Now is probably a good time to mention that Ronald Dworkin likes to call these moral particles “morons.” That’s because this talk of measuring and standardization really misses what’s important about moral questions and how we ought best to pursue them. Yet Dworkin has even harsher words for moral skeptics and emotivists, and for good reason:

We want to live decent, worthwhile lives, lives we can look back on with pride not shame. We want our communities to be fair and good and our laws to be wise and just. These are enormously difficult goals, in part because the issues at stake are complex and puzzling. When we are told that whatever convictions we do struggle to reach cannot in any case be true or false, or objective, or part of what we know, or that they are just moves  in a game of  language, or just  steam  from  the turbines  of  our emotions, or just  experimental  projects we  should  try  for size, to  see how we get on, or just  invitations to thoughts that we might find divert- ing or amusing or less boring  than the ways we used to think, we must reply that these denigrating suggestions are all false, just  bad philosophy. But  these are pointless, unprofitable, wearying interruptions, and we must hope that the leaden spirits of  our age, which nurture them, soon lift.

Dworkin has it exactly right: we don’t need to solve moral ontology to live moral lives, but bad moral ontology can hamper those efforts so we do need to catch moral ontological errors before they take root. To bastardize William James: if we want to know the truth, then we must avoid error! Down with relativism! (Back to Joshua Knobe’s relativism results: Knobe surveys a bunch of undergraduates to figure out what they believe, and then he repeats it back to them, with a bit of detail and scholarly heft. Isn’t that the definition of sophistry?)

There is, however, a flipside of this warning about moral ontology. Believing in something called “God” doesn’t adds anything useful to our moral inquiry, but it can subtract or undermine those inquiries when it commits us to a moral ontology that we ought to reject for reasons unrelated to theology.

The problem here is that Pettit isn’t trying to solve moral questions, he’s trying to prove the existence of God. Insofar as “God questions” are irrelevant to — but procedurally dependent on — moral inquiry, I think it’s safe to ignore questions of God’s existence.
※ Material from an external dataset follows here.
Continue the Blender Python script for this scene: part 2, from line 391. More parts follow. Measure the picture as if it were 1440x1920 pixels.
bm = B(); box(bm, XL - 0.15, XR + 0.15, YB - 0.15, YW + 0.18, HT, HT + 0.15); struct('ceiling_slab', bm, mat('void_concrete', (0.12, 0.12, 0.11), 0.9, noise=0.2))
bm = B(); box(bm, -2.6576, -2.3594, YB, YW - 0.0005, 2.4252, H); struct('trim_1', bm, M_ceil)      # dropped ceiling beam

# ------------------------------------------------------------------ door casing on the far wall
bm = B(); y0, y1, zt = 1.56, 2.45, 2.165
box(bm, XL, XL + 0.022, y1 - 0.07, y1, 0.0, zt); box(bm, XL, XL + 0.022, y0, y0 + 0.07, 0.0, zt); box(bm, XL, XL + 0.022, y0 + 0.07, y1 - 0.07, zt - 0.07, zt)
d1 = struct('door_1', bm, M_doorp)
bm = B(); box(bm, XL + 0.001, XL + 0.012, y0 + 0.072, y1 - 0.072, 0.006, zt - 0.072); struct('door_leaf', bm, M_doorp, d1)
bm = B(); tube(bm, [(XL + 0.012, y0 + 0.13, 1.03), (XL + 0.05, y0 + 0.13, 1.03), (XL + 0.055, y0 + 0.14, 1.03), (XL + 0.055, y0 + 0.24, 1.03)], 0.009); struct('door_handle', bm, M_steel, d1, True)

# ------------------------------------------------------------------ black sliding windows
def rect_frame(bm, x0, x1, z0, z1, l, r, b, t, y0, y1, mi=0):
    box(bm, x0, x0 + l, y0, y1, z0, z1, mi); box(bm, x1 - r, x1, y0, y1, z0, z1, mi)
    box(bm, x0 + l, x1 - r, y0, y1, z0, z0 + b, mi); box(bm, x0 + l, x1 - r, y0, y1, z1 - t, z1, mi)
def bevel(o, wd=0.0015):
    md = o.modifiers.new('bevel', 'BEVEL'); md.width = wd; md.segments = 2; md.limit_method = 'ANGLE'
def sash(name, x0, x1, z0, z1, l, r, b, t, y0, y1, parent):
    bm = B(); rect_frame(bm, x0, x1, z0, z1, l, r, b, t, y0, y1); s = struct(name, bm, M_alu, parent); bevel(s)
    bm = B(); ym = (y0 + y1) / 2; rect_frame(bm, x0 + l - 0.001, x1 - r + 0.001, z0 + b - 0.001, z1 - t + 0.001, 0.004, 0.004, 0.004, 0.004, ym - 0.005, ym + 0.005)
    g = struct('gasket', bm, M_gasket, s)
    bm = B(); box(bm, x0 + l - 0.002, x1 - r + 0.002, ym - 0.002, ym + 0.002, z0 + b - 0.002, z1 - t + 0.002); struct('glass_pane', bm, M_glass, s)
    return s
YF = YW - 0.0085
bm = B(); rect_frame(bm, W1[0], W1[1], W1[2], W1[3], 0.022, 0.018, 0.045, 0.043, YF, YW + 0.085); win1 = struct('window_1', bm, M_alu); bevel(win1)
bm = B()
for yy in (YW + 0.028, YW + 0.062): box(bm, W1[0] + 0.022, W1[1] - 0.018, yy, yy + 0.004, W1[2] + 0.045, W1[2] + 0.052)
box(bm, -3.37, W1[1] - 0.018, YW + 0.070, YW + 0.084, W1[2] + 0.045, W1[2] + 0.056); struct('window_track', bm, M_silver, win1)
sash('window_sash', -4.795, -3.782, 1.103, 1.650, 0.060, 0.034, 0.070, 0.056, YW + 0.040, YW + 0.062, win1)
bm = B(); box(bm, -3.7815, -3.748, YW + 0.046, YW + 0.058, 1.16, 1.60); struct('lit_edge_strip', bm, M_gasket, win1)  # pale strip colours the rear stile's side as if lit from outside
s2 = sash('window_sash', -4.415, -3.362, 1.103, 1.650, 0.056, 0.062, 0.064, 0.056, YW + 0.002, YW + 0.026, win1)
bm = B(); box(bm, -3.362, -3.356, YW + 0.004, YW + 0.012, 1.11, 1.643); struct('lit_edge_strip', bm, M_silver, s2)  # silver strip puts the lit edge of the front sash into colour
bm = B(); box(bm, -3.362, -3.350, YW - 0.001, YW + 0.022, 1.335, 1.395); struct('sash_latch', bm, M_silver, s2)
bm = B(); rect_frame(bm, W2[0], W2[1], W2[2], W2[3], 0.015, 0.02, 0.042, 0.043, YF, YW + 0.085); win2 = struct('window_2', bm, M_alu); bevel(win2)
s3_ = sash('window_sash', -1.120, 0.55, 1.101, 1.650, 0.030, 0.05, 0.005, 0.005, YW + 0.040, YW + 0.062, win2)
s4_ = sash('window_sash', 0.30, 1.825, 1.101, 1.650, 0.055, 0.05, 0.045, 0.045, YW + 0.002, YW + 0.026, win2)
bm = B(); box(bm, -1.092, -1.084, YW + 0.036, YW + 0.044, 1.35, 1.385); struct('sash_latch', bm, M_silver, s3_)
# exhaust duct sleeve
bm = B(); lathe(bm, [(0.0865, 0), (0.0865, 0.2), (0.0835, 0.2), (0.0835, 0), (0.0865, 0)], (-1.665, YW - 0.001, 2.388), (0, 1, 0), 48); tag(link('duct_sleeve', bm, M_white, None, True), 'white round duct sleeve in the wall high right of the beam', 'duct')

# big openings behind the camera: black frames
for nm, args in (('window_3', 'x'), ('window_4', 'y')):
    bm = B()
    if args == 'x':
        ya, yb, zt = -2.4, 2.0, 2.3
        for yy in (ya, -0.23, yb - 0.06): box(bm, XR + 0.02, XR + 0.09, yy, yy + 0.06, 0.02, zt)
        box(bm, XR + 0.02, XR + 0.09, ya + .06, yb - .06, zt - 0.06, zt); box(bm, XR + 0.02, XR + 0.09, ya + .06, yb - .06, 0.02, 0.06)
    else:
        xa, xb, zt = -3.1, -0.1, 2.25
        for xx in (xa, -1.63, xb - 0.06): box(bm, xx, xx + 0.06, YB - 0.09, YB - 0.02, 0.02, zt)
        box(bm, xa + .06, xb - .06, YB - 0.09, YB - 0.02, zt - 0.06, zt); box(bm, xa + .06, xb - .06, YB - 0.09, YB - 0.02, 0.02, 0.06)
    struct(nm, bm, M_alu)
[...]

Pettit, on the other hand, is committed by his theology to a temporal claim about moral facts that worries me. I’m not saying that Pettit is wrong on the temporal point, but it worries me… and Pettit’s assertions haven’t soothed my anxieties.

Of course, it’s possible that he is right: zots and cubits aside, Pettit may have a point even if his analogies are off. If so, I think the charitable reading of his point is this: in order for “the Good” to have any meaning, it must both be personally relevant and universal in scope. Insofar as it is universal in scope, “the Good” has a metaphysical property that we cannot ignore. Insofar as “the Good” is personally relevant, it has to figure in a personal relationship. I don’t have enough information to evaluate that claim, although the evidence is arriving. Perhaps it is true that personifying “the Good” as “God” will ultimately assist us in our moral inquiry. All I can say for sure is that Pettit has yet to give us good reason to accept his conclusions.